Sippel is passionate about traveling both across the country and internationally to learn from and teach other artists. He’s made stops in Colombia, South Africa, Venezuela, Bulgaria, Argentina, Canada and Mexico. He strives to bring those cultural experiences from other countries into the classroom at UMSL, exposing students to new mediums, techniques and ways of thinking about their art. In 2017, he hosted Jorge E. Rodríguez, an artist he first met at a symposium in Argentina, on the UMSL campus for an international exhibition that also included works by Sippel and by Alfonso Fernández, a Chilean artist. In 2012, he also hosted Budka for a workshop on mokulito.

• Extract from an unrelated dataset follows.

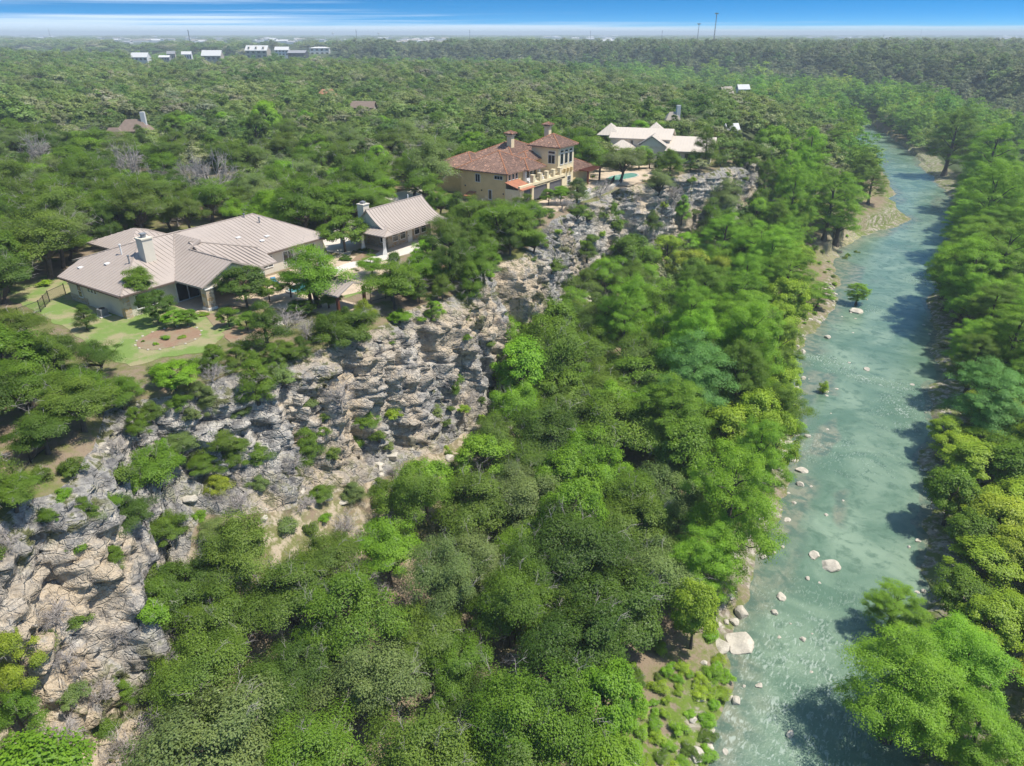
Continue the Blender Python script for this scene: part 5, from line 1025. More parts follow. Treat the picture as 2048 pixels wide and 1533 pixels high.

Tom Thompson, who studied under Sippel at UMSL from 2014 to 2018 when he returned to school after a career in corporate construction, appreciated the opportunity to learn from guest artists such as Budka and Fernández through connections fostered by Sippel. He quickly fell in love with mokulito after learning about it from Budka, and Fernández introduced him to encaustic painting, a technique that uses hot wax. He wound up using for what he considers one of his best works.

“I’m a real big admirer of Jeff Sippel,” he says. “And I admire him more and more because I see him switching out litho techniques. There are so many different ways to make a print and Jeff probably has done every one. I watch him transition in and out of different litho methods and doing his theme of a single flower and how much he can get out of each of those methods. It will be vastly different but it’s still a Sippel.

“As a professor, it’s very important to get students to do things they may not have considered doing because they feel comfortable enough to do it. I think all these international travels have given him the ability to walk into any environment and make everyone feel comfortable. If a person feels comfortable, they’re probably going to show you a side of them that they don’t show to everybody.”